* start The records *

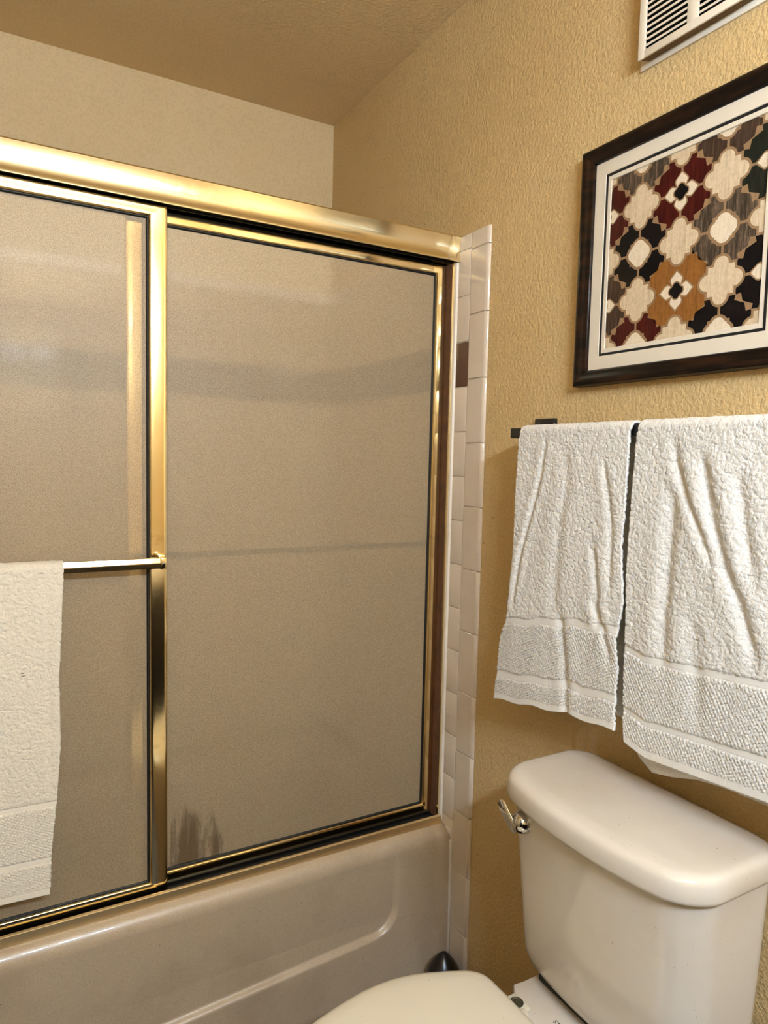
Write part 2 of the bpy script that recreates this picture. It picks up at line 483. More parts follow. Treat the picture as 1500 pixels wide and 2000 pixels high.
# ------------------------------------------------------------------ shower door track frame
fr = empty('shower_door_frame', (-.76, .09, RIM), 'polished brass track frame of the bathtub enclosure, header above and sill below the sliding panels', 'door frame')
hp = [(.0575, 1.8765), (.0590, 1.8720), (.0620, 1.862), (.0640, 1.852), (.0648, 1.842), (.0640, 1.834), (.0618, 1.828), (.0592, 1.8235), (.0592, 1.8205), (.0620, 1.8200),
      (.0655, 1.8225), (.0665, 1.868), (.139, 1.868), (.139, 1.808), (.143, 1.808), (.143, 1.880), (.060, 1.880)]
part('header_track', extrude_x(hp, XL + .001, -.0005, 3), M_BRASSSAT, fr, 'satin brass header track', angle=40)
part('header_shade_lining', join(box(XL + .002, -.001, .0668, .1388, 1.8655, 1.8679), box(XL + .002, -.001, .0885, .0905, 1.822, 1.8655)), M_GASKET, fr, 'inside of the header channel, its shade set in black', smooth=False)  # shade of the unlit channel put in as black boxes
part('end_cap', extrude_x([(y - .0012, z + (.0008 if z > 1.85 else -.0008)) for y, z in hp[:11]] + [(.072, 1.8235), (.072, 1.8800), (.060, 1.8805)], -.028, -.009, 2), M_BRASSSAT, fr, angle=40)
sp = [(.0555, .3982), (.0545, .400), (.0550, .4175), (.0575, .4195), (.0605, .4198), (.0615, .4185), (.0620, .4020), (.1210, .4020), (.1215, .4180), (.1250, .4180), (.1260, .3982)]
part('sill_track', extrude_x(sp, XL + .001, -.019, 3), M_BRASSDULL, fr, 'dull brass sill track', angle=40)
part('sill_shade_lining', join(box(XL + .002, -.0195, .0622, .1208, .4021, .4032), box(XL + .002, -.0195, .0621, .0629, .4032, .4178)), M_GASKET, fr, 'black lining added in the sill channel to darken the rail reflection', smooth=False)  # black lining added so the bottom rail mirrors dark
part('added_jamb_strip', box(-.0200, -.0186, .0785, .1180, .404, 1.8185), M_ADDEDSTRIP, fr, 'brown strip added along the jamb to darken the stile reflection', smooth=False)  # strip added so the polished stile mirrors something dark
jp = [(-.0005, .0760), (-.0165, .0745), (-.0185, .0765), (-.0185, .0860), (-.0165, .0870), (-.0165, .118), (-.0185, .119), (-.0185, .136), (-.0005, .136)]
part('wall_jamb', loft([[(x, y, z) for x, y in jp] for z in (.400, 1.8195)]), M_BRASS, fr, angle=40)
part('wall_jamb', loft([[(XL * 1.0 - x, y, z) for x, y in jp] for z in (.400, 1.8195)]), M_BRASS, fr, angle=40)
part('caulk_bead', loft([[(-.008, .0655, z), (-.0125, .0685, z), (-.0135, .0745, z), (-.008, .0755, z)] for z in (.400, 1.8195)]), M_CAULK, fr, 'white caulk bead beside the jamb')

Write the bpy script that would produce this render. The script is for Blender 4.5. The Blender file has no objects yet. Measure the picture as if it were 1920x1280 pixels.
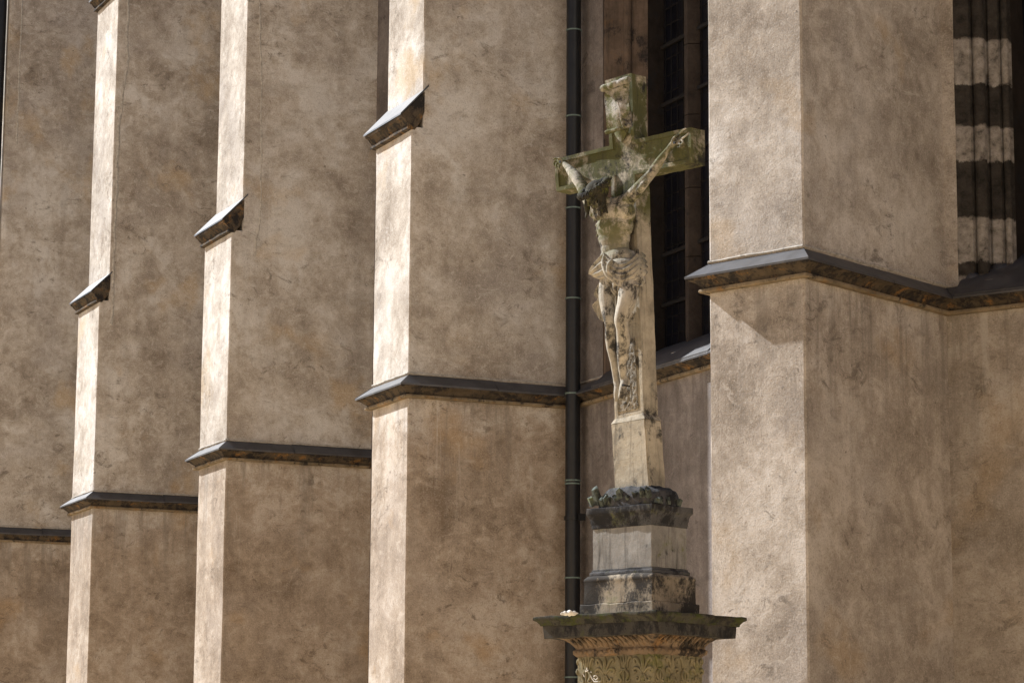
import bpy, bmesh, math, random
from mathutils import Vector, Matrix, noise
random.seed(7)
S = bpy.context.scene
COL = S.collection

# ------------------------------------------------------------------ camera
FPX, YH, EYE = 5000.0, 1491.0, 1.6
PITCH = math.atan((YH - 640) / FPX)
ROLL = math.radians(0.35)
CF = Vector((0, math.cos(PITCH), math.sin(PITCH)))
CU = Vector((0, -math.sin(PITCH), math.cos(PITCH)))
CR = Vector((1, 0, 0))
cr = CR * math.cos(ROLL) + CU * math.sin(ROLL)
cu = -CR * math.sin(ROLL) + CU * math.cos(ROLL)
cam_d = bpy.data.cameras.new("camera")
cam_d.sensor_width = 36.0
cam_d.lens = 36.0 * FPX / 1920.0
cam_d.clip_start, cam_d.clip_end = 0.1, 2000
cam = bpy.data.objects.new("camera", cam_d)
COL.objects.link(cam)
M3 = Matrix((cr, cu, -CF)).transposed()
cam.matrix_world = Matrix.Translation((0, 0, EYE)) @ M3.to_4x4()
S.camera = cam

# ------------------------------------------------------------------ sun and sky
SUN_TRAVEL = Vector((0.832, -0.555, -0.756)).normalized()
world = bpy.data.worlds.new("World")
S.world = world
world.use_nodes = True
wn = world.node_tree.nodes
sky = wn.new("ShaderNodeTexSky")
sky.sky_type = 'NISHITA'
sky.sun_disc = False
sky.sun_elevation = math.asin(-SUN_TRAVEL.z)
sky.sun_rotation = math.atan2(-SUN_TRAVEL.x, -SUN_TRAVEL.y)
sky.air_density = 0.6
sky.dust_density = 0.4
world.node_tree.links.new(sky.outputs[0], wn["Background"].inputs[0])
wn["Background"].inputs[1].default_value = 0.05
sun_d = bpy.data.lights.new("sun", 'SUN')
sun_d.energy = 5.0
sun_d.angle = math.radians(0.5)
sun_d.color = (1.0, 1.0, 0.998)
sun = bpy.data.objects.new("sun", sun_d)
COL.objects.link(sun)
sun.rotation_euler = SUN_TRAVEL.to_track_quat('-Z', 'Y').to_euler()
sun.location = (-30, 20, 40)
S.view_settings.view_transform = 'Standard'
S.view_settings.look = 'None'
S.view_settings.exposure = 0.93
S.view_settings.gamma = 1.0

# ------------------------------------------------------------------ measuring helpers
def ray(px, py):
    x, y = (px - 960) / FPX, -(py - 640) / FPX
    return CF + cr * x + cu * y
def at_z(px, py, z):
    d = ray(px, py)
    return Vector((0, 0, EYE)) + d * ((z - EYE) / d.z)
def on_plane(px, py, p0, n):
    d = ray(px, py)
    o = Vector((0, 0, EYE))
    return o + d * ((p0 - o).dot(n) / d.dot(n))
def flat(v):
    return Vector((v.x, v.y, 0))
def height_at(px, py, p):
    """height seen at a pixel above the plan point p"""
    d = ray(px, py)
    return EYE + d.z * (p.y / d.y)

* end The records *

Aim of the task =
Nothing in the entries should change as you copy them, except that the pictures are left out.

Solution for this task =
Write part 2 of the bpy script that recreates this picture. It picks up at line 483. More parts follow. Treat the picture as 1500 pixels wide and 2000 pixels high.
# ------------------------------------------------------------------ shower door track frame
fr = empty('shower_door_frame', (-.76, .09, RIM), 'polished brass track frame of the bathtub enclosure, header above and sill below the sliding panels', 'door frame')
hp = [(.0575, 1.8765), (.0590, 1.8720), (.0620, 1.862), (.0640, 1.852), (.0648, 1.842), (.0640, 1.834), (.0618, 1.828), (.0592, 1.8235), (.0592, 1.8205), (.0620, 1.8200),
      (.0655, 1.8225), (.0665, 1.868), (.139, 1.868), (.139, 1.808), (.143, 1.808), (.143, 1.880), (.060, 1.880)]
part('header_track', extrude_x(hp, XL + .001, -.0005, 3), M_BRASSSAT, fr, 'satin brass header track', angle=40)
part('header_shade_lining', join(box(XL + .002, -.001, .0668, .1388, 1.8655, 1.8679), box(XL + .002, -.001, .0885, .0905, 1.822, 1.8655)), M_GASKET, fr, 'inside of the header channel, its shade set in black', smooth=False)  # shade of the unlit channel put in as black boxes
part('end_cap', extrude_x([(y - .0012, z + (.0008 if z > 1.85 else -.0008)) for y, z in hp[:11]] + [(.072, 1.8235), (.072, 1.8800), (.060, 1.8805)], -.028, -.009, 2), M_BRASSSAT, fr, angle=40)
sp = [(.0555, .3982), (.0545, .400), (.0550, .4175), (.0575, .4195), (.0605, .4198), (.0615, .4185), (.0620, .4020), (.1210, .4020), (.1215, .4180), (.1250, .4180), (.1260, .3982)]
part('sill_track', extrude_x(sp, XL + .001, -.019, 3), M_BRASSDULL, fr, 'dull brass sill track', angle=40)
part('sill_shade_lining', join(box(XL + .002, -.0195, .0622, .1208, .4021, .4032), box(XL + .002, -.0195, .0621, .0629, .4032, .4178)), M_GASKET, fr, 'black lining added in the sill channel to darken the rail reflection', smooth=False)  # black lining added so the bottom rail mirrors dark
part('added_jamb_strip', box(-.0200, -.0186, .0785, .1180, .404, 1.8185), M_ADDEDSTRIP, fr, 'brown strip added along the jamb to darken the stile reflection', smooth=False)  # strip added so the polished stile mirrors something dark
jp = [(-.0005, .0760), (-.0165, .0745), (-.0185, .0765), (-.0185, .0860), (-.0165, .0870), (-.0165, .118), (-.0185, .119), (-.0185, .136), (-.0005, .136)]
part('wall_jamb', loft([[(x, y, z) for x, y in jp] for z in (.400, 1.8195)]), M_BRASS, fr, angle=40)
part('wall_jamb', loft([[(XL * 1.0 - x, y, z) for x, y in jp] for z in (.400, 1.8195)]), M_BRASS, fr, angle=40)
part('caulk_bead', loft([[(-.008, .0655, z), (-.0125, .0685, z), (-.0135, .0745, z), (-.008, .0755, z)] for z in (.400, 1.8195)]), M_CAULK, fr, 'white caulk bead beside the jamb')

Write the bpy script that would produce this render. The script is for Blender 4.5. The Blender file has no objects yet. Measure the picture as if it were 1920x1280 pixels.
import bpy, bmesh, math, random
from mathutils import Vector, Matrix, noise
random.seed(7)
S = bpy.context.scene
COL = S.collection

# ------------------------------------------------------------------ camera
FPX, YH, EYE = 5000.0, 1491.0, 1.6
PITCH = math.atan((YH - 640) / FPX)
ROLL = math.radians(0.35)
CF = Vector((0, math.cos(PITCH), math.sin(PITCH)))
CU = Vector((0, -math.sin(PITCH), math.cos(PITCH)))
CR = Vector((1, 0, 0))
cr = CR * math.cos(ROLL) + CU * math.sin(ROLL)
cu = -CR * math.sin(ROLL) + CU * math.cos(ROLL)
cam_d = bpy.data.cameras.new("camera")
cam_d.sensor_width = 36.0
cam_d.lens = 36.0 * FPX / 1920.0
cam_d.clip_start, cam_d.clip_end = 0.1, 2000
cam = bpy.data.objects.new("camera", cam_d)
COL.objects.link(cam)
M3 = Matrix((cr, cu, -CF)).transposed()
cam.matrix_world = Matrix.Translation((0, 0, EYE)) @ M3.to_4x4()
S.camera = cam

# ------------------------------------------------------------------ sun and sky
SUN_TRAVEL = Vector((0.832, -0.555, -0.756)).normalized()
world = bpy.data.worlds.new("World")
S.world = world
world.use_nodes = True
wn = world.node_tree.nodes
sky = wn.new("ShaderNodeTexSky")
sky.sky_type = 'NISHITA'
sky.sun_disc = False
sky.sun_elevation = math.asin(-SUN_TRAVEL.z)
sky.sun_rotation = math.atan2(-SUN_TRAVEL.x, -SUN_TRAVEL.y)
sky.air_density = 0.6
sky.dust_density = 0.4
world.node_tree.links.new(sky.outputs[0], wn["Background"].inputs[0])
wn["Background"].inputs[1].default_value = 0.05
sun_d = bpy.data.lights.new("sun", 'SUN')
sun_d.energy = 5.0
sun_d.angle = math.radians(0.5)
sun_d.color = (1.0, 1.0, 0.998)
sun = bpy.data.objects.new("sun", sun_d)
COL.objects.link(sun)
sun.rotation_euler = SUN_TRAVEL.to_track_quat('-Z', 'Y').to_euler()
sun.location = (-30, 20, 40)
S.view_settings.view_transform = 'Standard'
S.view_settings.look = 'None'
S.view_settings.exposure = 0.93
S.view_settings.gamma = 1.0

# ------------------------------------------------------------------ measuring helpers
def ray(px, py):
    x, y = (px - 960) / FPX, -(py - 640) / FPX
    return CF + cr * x + cu * y
def at_z(px, py, z):
    d = ray(px, py)
    return Vector((0, 0, EYE)) + d * ((z - EYE) / d.z)
def on_plane(px, py, p0, n):
    d = ray(px, py)
    o = Vector((0, 0, EYE))
    return o + d * ((p0 - o).dot(n) / d.dot(n))
def flat(v):
    return Vector((v.x, v.y, 0))
def height_at(px, py, p):
    """height seen at a pixel above the plan point p"""
    d = ray(px, py)
    return EYE + d.z * (p.y / d.y)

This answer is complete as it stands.